20 sender’s is weird. This is the one where someone stole 209 ltc and emptied my wallet. I still don’t know how because the private key was never ever online or anywhere
The generator was the one most people were using at the time for both btc and LTC wallets, this was around 2015/6.
My dad also made paper wallets the exact same way as me everything was exactly the same at the same time and his was fine but after what happened to me he moved his crypto.
If it was the wallet generator why didn’t they take my dads as well?
Is there any other way at all to break private keys? Some say it is possible these days?
I strongly suggest you contact Police Authories about this
Your LTC was clearly stolen
When a crypto steal gets reported to police, all the addresess associated with your address will be blacklisted.
Big services like blockchain & binance & coinbase & robinhood and so and so can hold the funds and make the funds unaccessible till their source is confirmed
Reporting this to police is the first thing you should have done.
I did report it to the police and they told me to make a statement. I also made a large report on report fraud they have a specialist team and they have all the details
My dad had about the same as me, we used the same generator to make Bitcoin wallets and they held more value. They are not taken so it doesn’t make any sense
I’m oversimplifying here but this can explain why / how the attacker can still “get” your private key even if you used an offline computer and printer:
Think of private keys as numbers. Random, super large prime numbers.

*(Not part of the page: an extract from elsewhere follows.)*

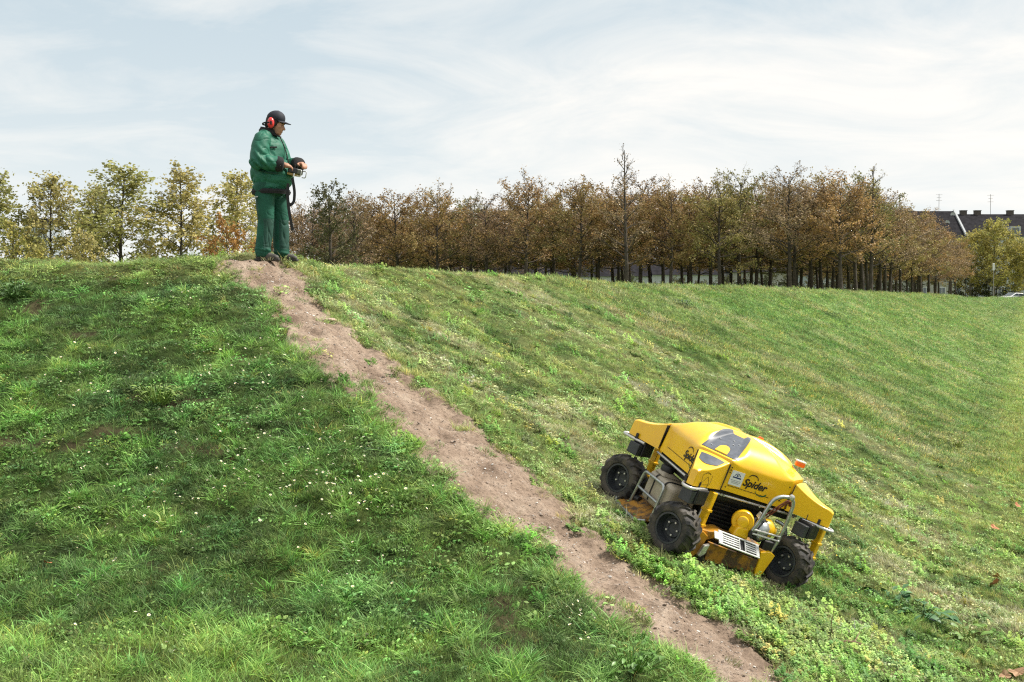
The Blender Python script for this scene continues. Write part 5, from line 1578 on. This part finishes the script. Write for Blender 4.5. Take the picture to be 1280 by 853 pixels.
hb = Blob(); hb.ball(H(-0.030, 0, 0.030), (0.099, 0.083, 0.098)).ball(H(-0.075, 0, -0.035), (0.050, 0.068, 0.060)).ball(H(0.010, -0.068, 0.010), (0.026, 0.016, 0.045)).ball(H(0.010, 0.068, 0.010), (0.026, 0.016, 0.045))
hb.build('hair', hair_m, man, 0.010, 3, wrinkle=lambda c: 0.010 * (vnoise(c[:, 0] * 60 + c[:, 1] * 40, c[:, 2] * 60, 5) - 0.4))
# cap
cb = Blob(); cb.ball(H(-0.018, 0, 0.058), (0.107, 0.087, 0.090)); 
cap = cb.build('cap', cap_m, man, 0.010, 3)
# trim the cap below its band
bm = bmesh.new(); bm.from_mesh(cap.data)
bmesh.ops.bisect_plane(bm, geom=bm.verts[:] + bm.edges[:] + bm.faces[:], plane_co=H(0, 0, 0.046), plane_no=tilt @ Vector((-0.10, 0, -1)), clear_outer=True)
bm.to_mesh(cap.data); bm.free(); cap.data.shade_smooth()
sol = cap.modifiers.new('thick', 'SOLIDIFY'); sol.thickness = 0.005; sol.offset = 1
V = []; Fc = []
nb_ = 14
for j in range(6):
    for i in range(nb_ + 1):
        a = R_(-62) + R_(124) * i / nb_
        rr_ = 1 + 0.84 * (j / 5) * (math.cos(a * 1.15) ** 0.8 if abs(a * 1.15) < 1.57 else 0)
        p = H(-0.018 + 0.106 * math.cos(a) * rr_, 0.086 * math.sin(a) * (1 + 0.05 * j / 5), 0.056 - 0.012 * (j / 5) - 0.26 * (math.sin(a) * 0.086) ** 2 * 9)
        V.append(p)
for j in range(5):
    for i in range(nb_):
        q = j * (nb_ + 1) + i; Fc.append((q, q + 1, q + nb_ + 2, q + nb_ + 1))
pk_ = MB().add(V, Fc).build('cap_peak', cap_m, cap, smooth=True)
so = pk_.modifiers.new('thick', 'SOLIDIFY'); so.thickness = 0.006
MB().lathe([(0, 0), (0, 0.010), (0.006, 0.008), (0.008, 0)], 10, Matrix.Translation(H(-0.018, 0, 0.148)) @ Matrix.Rotation(R_(-90), 4, 'Y')).build('cap_button', cap_m, cap, smooth=True)
# ear muffs with a neck band
for s in (-1, 1):
    MM = Matrix.Translation(H(-0.022, s * 0.078, -0.008)) @ Matrix.Rotation(R_(90 * s), 4, 'Z')
    mf = MB().lathe([(0.0, 0.0), (0.0, 0.052), (0.022, 0.054), (0.024, 0.040), (0.022, 0.0)], 22, MM @ Matrix.Diagonal((1, 0.82, 1.30, 1))).build('ear_muff', knit_m, man, smooth=True)
    MB().lathe([(0.020, 0.0), (0.020, 0.050), (0.034, 0.049), (0.048, 0.038), (0.054, 0.018), (0.055, 0.0)], 22, MM @ Matrix.Diagonal((1, 0.80, 1.28, 1))).build('muff_shell', muff_m, mf, smooth=True)
    MB().box(MM @ Vector((0.056, 0.012 * -s, -0.004)), (0.02, 0.012, 0.04)).build('muff_clip', black_m if False else knit_m, mf, bevel=0.003)
band_pts = [H(-0.028, -0.128, -0.010), H(-0.075, -0.120, -0.018), H(-0.130, -0.075, -0.040), H(-0.150, 0, -0.052), H(-0.130, 0.075, -0.040), H(-0.075, 0.120, -0.018), H(-0.028, 0.128, -0.010)]
MB().tube(fillet(band_pts, 0.04, 4), 0.009, 8).build('neck_band', knit_m, man, smooth=True)
# jacket: bulky, blouson hem
def crease(u, v, seed, w=0.10):
    """sharp folds: narrow valleys along the contour lines of a noise"""
    n_ = fbm(u, v, seed, 2)
    r1 = np.abs(((n_ * 5.0) % 1.0) - 0.5) * 2
    return -np.maximum(0, 1 - r1 / (w * 3.2)) ** 1.5
def folds(c, amp=1.0, seed=0):
    x, y, z = c[:, 0], c[:, 1], c[:, 2]
    if seed == 0:      # jacket: folds swing down from the shoulder, bunch in the elbow and over the hem
        a = 0.016 * (fbm(x * 4 + z * 3, z * 6 - x * 5 + y * 4, 31, 2) - 0.5)
        a = a + 0.0085 * crease(x * 3.2 + y * 2.4 + z * 1.2, z * 4.2 - x * 3.0 + y * 1.5, 37)
        a = a + 0.0075 * crease(x * 2.0 + y * 3.0, z * 8.5 + x * 2.5, 39) * sstep(1.12, 0.90, z)
        e = np.exp(-((x + 0.02) ** 2 + (z - 1.10) ** 2) / (2 * 0.11 ** 2)) * (np.abs(y) > 0.16)
        a = a + 0.010 * e * np.sin((x * 0.75 + z * 0.65) * 95)
    else:              # trousers: long drags down the leg, concertina folds at knee and ankle
        a = 0.014 * (fbm(x * 5 + y * 5, z * 3.2, 41, 2) - 0.5)
        a = a + 0.0080 * crease(x * 6 + y * 5 + z * 1.6, z * 2.4 - x * 2, 43)
        a = a + 0.0070 * crease(x * 2 + y * 2.5, z * 9 + x * 3, 47) * (np.exp(-((z - 0.50) / 0.09) ** 2) + np.exp(-((z - 0.13) / 0.08) ** 2))
    return a * amp
J = Blob()
J.ball((-0.045, 0, 1.18), (0.205, 0.235, 0.30)).ball((-0.015, 0, 0.96), (0.225, 0.235, 0.18)).ball((0.060, 0, 1.00), (0.175, 0.200, 0.19)).ball((-0.055, 0, 1.33), (0.145, 0.200, 0.135))
J.ball((-0.025, 0, 0.84), (0.205, 0.222, 0.075)).ball((0.035, 0, 1.22), (0.130, 0.175, 0.20))
J.ball((-0.085, 0, 1.02), (0.165, 0.215, 0.22)).ball((0.085, 0, 0.95), (0.170, 0.19, 0.15))
J.limb([(-0.040, -0.13, 1.415), (-0.040, 0.13, 1.415)], (0.086, 0.086))
J.limb([(-0.060, 0, 1.42), (-0.040, 0, 1.46)], (0.105, 0.085))
for sh, el, wr in ((shR, elR, wrR), (shL, elL, wrL)):
    sh, el, wr = Vector(sh), Vector(el), Vector(wr)
    J.limb([sh, sh.lerp(el, 0.5), el, el.lerp(wr, 0.45), el.lerp(wr, 0.74)], (0.104, 0.108, 0.098, 0.090, 0.080), 18)
jacket = J.build('jacket', jac_m, man, 0.009, 11, wrinkle=lambda c: folds(c, 1.0))
bm = bmesh.new(); bm.from_mesh(jacket.data)
bmesh.ops.bisect_plane(bm, geom=bm.verts[:] + bm.edges[:] + bm.faces[:], plane_co=(0, 0, 0.795), plane_no=(0, 0, -1), clear_outer=True)
bm.to_mesh(jacket.data); bm.free(); jacket.data.shade_smooth()
# black knitted hem, collar, cuffs
def ring(name, cxyz, rx, ry, h, m, parent, fl=0.0, n=36, th=0.02, rot=None, wob=0.0):
    V = []; Fc = []
    prof = [(0, 0), (0, h * 0.15), (th * 0.5, h * 0.5), (0, h * 0.85), (0, h), (-th, h), (-th, 0)]
    m_ = len(prof)
    Rm = Euler(rot).to_matrix() if rot else Matrix.Identity(3)
    for k in range(n):
        a = 2 * math.pi * k / n
        wv = 1 + wob * math.sin(7 * a) 
        for (dr, dz) in prof:
            p = Vector((math.cos(a) * (rx * wv + dr + fl * dz), math.sin(a) * (ry * wv + dr + fl * dz), dz))
            V.append(Vector(cxyz) + Rm @ p)
    for k in range(n):
        k2 = (k + 1) % n
        for j in range(m_):
            j2 = (j + 1) % m_; Fc.append((k * m_ + j, k2 * m_ + j, k2 * m_ + j2, k * m_ + j2))
    return MB().add(V, Fc).build(name, m, parent, smooth=True)
ring('hem', (-0.012, 0, 0.760), 0.217, 0.224, 0.054, knit_m, jacket, wob=0.018)
ring('collar', (-0.046, 0, 1.440), 0.106, 0.106, 0.085, knit_m, jacket, fl=-0.06, rot=(0, R_(13), 0))
MB().box((0.070, -0.015, 1.438), (0.08, 0.11, 0.016), (0, R_(20), 0)).build('collar_tip', knit_m, jacket, bevel=0.006)
for el, wr in ((elR, wrR), (elL, wrL)):
    el, wr = Vector(el), Vector(wr); d = (wr - el).normalized()
    MB().tube([el.lerp(wr, 0.70), el.lerp(wr, 0.80), el.lerp(wr, 0.98), wr + d * 0.012], [0.076, 0.090, 0.080, 0.050], 20).build('cuff', knit_m, jacket, smooth=True)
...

The key here is random.
Oflline wallet generator could be using a fake-random private key generator, that is actually always producing the very same 100,000 private keys.
Victim downloads and (offline) runs wallet generator that generates one of those 100,000 pks.
Attacker has ran their own fake-random generator in order to generate not one but all of the 100,000 pks, then just waits, watches coins coming and steals them.
In a scenario like this, attacker is not the only one who can steal money; anyone who discovers the fake-random generator range can build the list, watch it and steal the money.
In fact, the fake-random generator could even be just a faulty-random generator that, by mistake, generates what we call predictable private keys.
Thanks Frederick your explanation is one of the best I have seen.
But what I still don’t understand is if they had the seed key then what’s the point of me making my own random private key myself and how the actual private key could still work on my dads who made it the same way as mine?
It’s such a long string of numbers and upper and lowercase I still don’t know how they could know it?